- [Given information]:

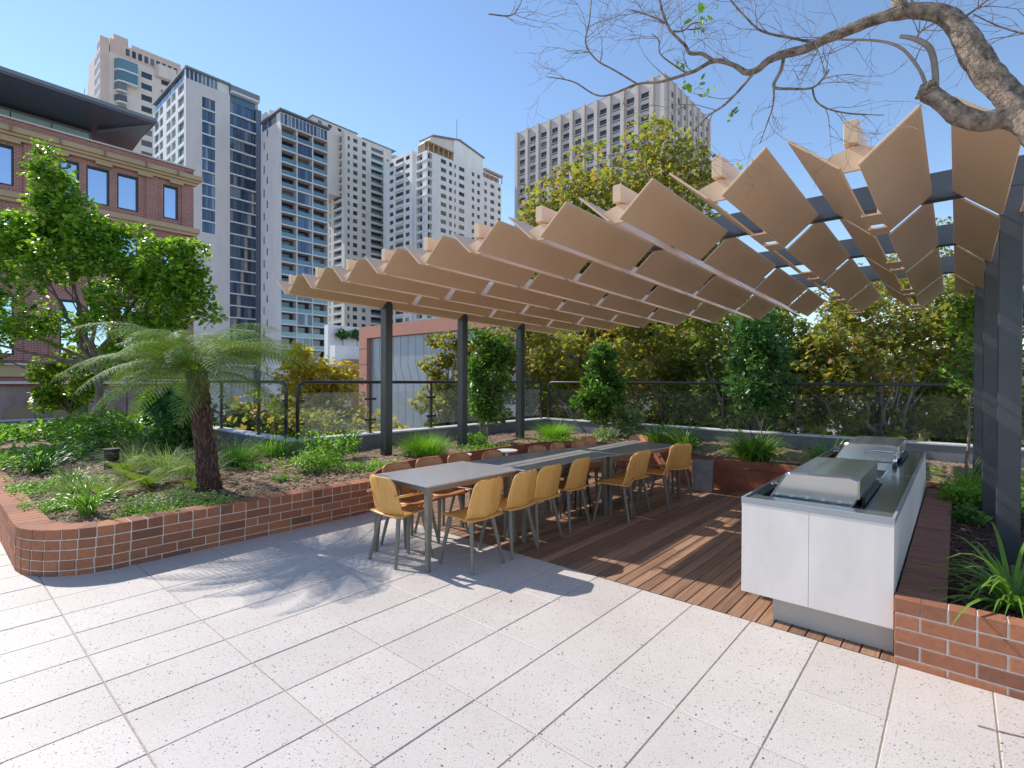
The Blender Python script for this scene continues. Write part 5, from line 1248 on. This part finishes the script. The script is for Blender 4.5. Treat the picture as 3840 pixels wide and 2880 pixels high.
# ---- salmon framed building ----------------------------------------------
b = building('salmon_building', 'low salmon framed building with grey metal cladding and crooked joints beyond the left posts')
M['salmon'] = varied('salmon_render', (.56,.25,.17), .06, .5, .8); M['cladding'] = varied('grey_blue_cladding', (.27,.29,.33), .08, .9, .4, .3)
m = MB(); m.box(-50.9,-49.35,30,44,ZB,7.75).box(-49.349,-24,30,44,6.42,7.75).box(-49.34,-24,31.2,44,ZB,6.41); m.build('frame', M['salmon'], b)
cl = MB(); x = -49.2; random.seed(3)
k = 0
while x < -26:
    w = 1.3; cl = MB(); zs = [(-6,0),(1.0,0),(3.2,-.9),(6.38,-.9)]
    for (z0, s0), (z1, s1) in zip(zs, zs[1:]):
        a0, a1, b0, b1 = x+s0, x+s0+w-.06, x+s1, x+s1+w-.06
        a0, b0, a1, b1 = [max(q,-49.3) for q in (a0,b0,a1,b1)]
        cl.quadmesh([(a0,30.45,z0),(a1,30.45,z0),(b1,30.45,z1),(b0,30.45,z1),(a0,30.6,z0),(a1,30.6,z0),(b1,30.6,z1),(b0,30.6,z1)],[(0,1,2,3),(7,6,5,4),(0,4,5,1),(1,5,6,2),(2,6,7,3),(3,7,4,0)])
    cl.build('cladding_panel', M['cladding'], b); x += w; k += 1
MB().box(-49.33,-24.1,30.7,31.19,ZB,6.405).build('recess', M['frame'], b)
for z in (5.2,3.4,1.6,-.2): MB().box(-50.91,-49.34,29.985,29.999,z,z+.04).build('joint', M['frame'], b)
# ---- white terrace building with clipped trees ---------------------------
b = building('white_terrace', 'white rendered terrace wall between the towers and the salmon building')
MB().box(-82.6,-81.4,43.3,60,ZB,11.3).box(-81.39,-79.2,43.4,60,ZB,7.6).build('wall', M['towerwhite'], b)
MB().box(-79.19,-76.5,44.8,62,ZB,5.2).box(-76.49,-74,46,62,ZB,3.4).build('stone_steps', M['dktrim'], b)
for k, (v_, lab) in enumerate([(45.5,'round clipped tree on the white terrace, left one'),(48.4,'round clipped tree on the white terrace, right one beside the salmon wall')]):
    x_, y_ = at(-80.3, v_)
    tree('clipped_tree', lab, (x_,y_,7.6), (x_,y_,8.6), (x_,y_,9.75), (1.3,1.2,.95), 26, 70, .22, M['shrubdark'], M['bark'], .08, 'clipped trees on the white terrace', OVAL, .3, .3, limbs=5)
# ---- mid distance masonry that closes gaps --------------------------------
b = building('stone_annex', 'low pinkish stone building left of the salmon frame, behind the gold tree')
MB().box(-62,-53,31,44,ZB,2.2).box(-58,-52.9,30.2,30.99,ZB,3.6).build('wall', M['mural'], b)
for k in range(3): pane(b, 'v', 30.2, -57.5+k*1.5, -56.6+k*1.5, .3, 1.8, .03, 'win')
b = building('street_building', 'plain brown building glimpsed between the leaves far beyond the right balustrade')
m = MB(); m.box(-22,60,44,60,ZB,3.6); m.build('wall', M['brownconc'], b)
for k in range(26):
    for z in (-3,.6): pane(b, 'v', 44, -20+k*3, -18.4+k*3, z, z+1.9, .03, 'win')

- [The request]: Repeat the material above word for word and skip every image in it.

- [Finished exercise]:
The Blender Python script for this scene continues. Write part 5, from line 1248 on. This part finishes the script. The script is for Blender 4.5. Treat the picture as 3840 pixels wide and 2880 pixels high.
# ---- salmon framed building ----------------------------------------------
b = building('salmon_building', 'low salmon framed building with grey metal cladding and crooked joints beyond the left posts')
M['salmon'] = varied('salmon_render', (.56,.25,.17), .06, .5, .8); M['cladding'] = varied('grey_blue_cladding', (.27,.29,.33), .08, .9, .4, .3)
m = MB(); m.box(-50.9,-49.35,30,44,ZB,7.75).box(-49.349,-24,30,44,6.42,7.75).box(-49.34,-24,31.2,44,ZB,6.41); m.build('frame', M['salmon'], b)
cl = MB(); x = -49.2; random.seed(3)
k = 0
while x < -26:
    w = 1.3; cl = MB(); zs = [(-6,0),(1.0,0),(3.2,-.9),(6.38,-.9)]
    for (z0, s0), (z1, s1) in zip(zs, zs[1:]):
        a0, a1, b0, b1 = x+s0, x+s0+w-.06, x+s1, x+s1+w-.06
        a0, b0, a1, b1 = [max(q,-49.3) for q in (a0,b0,a1,b1)]
        cl.quadmesh([(a0,30.45,z0),(a1,30.45,z0),(b1,30.45,z1),(b0,30.45,z1),(a0,30.6,z0),(a1,30.6,z0),(b1,30.6,z1),(b0,30.6,z1)],[(0,1,2,3),(7,6,5,4),(0,4,5,1),(1,5,6,2),(2,6,7,3),(3,7,4,0)])
    cl.build('cladding_panel', M['cladding'], b); x += w; k += 1
MB().box(-49.33,-24.1,30.7,31.19,ZB,6.405).build('recess', M['frame'], b)
for z in (5.2,3.4,1.6,-.2): MB().box(-50.91,-49.34,29.985,29.999,z,z+.04).build('joint', M['frame'], b)
# ---- white terrace building with clipped trees ---------------------------
b = building('white_terrace', 'white rendered terrace wall between the towers and the salmon building')
MB().box(-82.6,-81.4,43.3,60,ZB,11.3).box(-81.39,-79.2,43.4,60,ZB,7.6).build('wall', M['towerwhite'], b)
MB().box(-79.19,-76.5,44.8,62,ZB,5.2).box(-76.49,-74,46,62,ZB,3.4).build('stone_steps', M['dktrim'], b)
for k, (v_, lab) in enumerate([(45.5,'round clipped tree on the white terrace, left one'),(48.4,'round clipped tree on the white terrace, right one beside the salmon wall')]):
    x_, y_ = at(-80.3, v_)
    tree('clipped_tree', lab, (x_,y_,7.6), (x_,y_,8.6), (x_,y_,9.75), (1.3,1.2,.95), 26, 70, .22, M['shrubdark'], M['bark'], .08, 'clipped trees on the white terrace', OVAL, .3, .3, limbs=5)
# ---- mid distance masonry that closes gaps --------------------------------
b = building('stone_annex', 'low pinkish stone building left of the salmon frame, behind the gold tree')
MB().box(-62,-53,31,44,ZB,2.2).box(-58,-52.9,30.2,30.99,ZB,3.6).build('wall', M['mural'], b)
for k in range(3): pane(b, 'v', 30.2, -57.5+k*1.5, -56.6+k*1.5, .3, 1.8, .03, 'win')
b = building('street_building', 'plain brown building glimpsed between the leaves far beyond the right balustrade')
m = MB(); m.box(-22,60,44,60,ZB,3.6); m.build('wall', M['brownconc'], b)
for k in range(26):
    for z in (-3,.6): pane(b, 'v', 44, -20+k*3, -18.4+k*3, z, z+1.9, .03, 'win')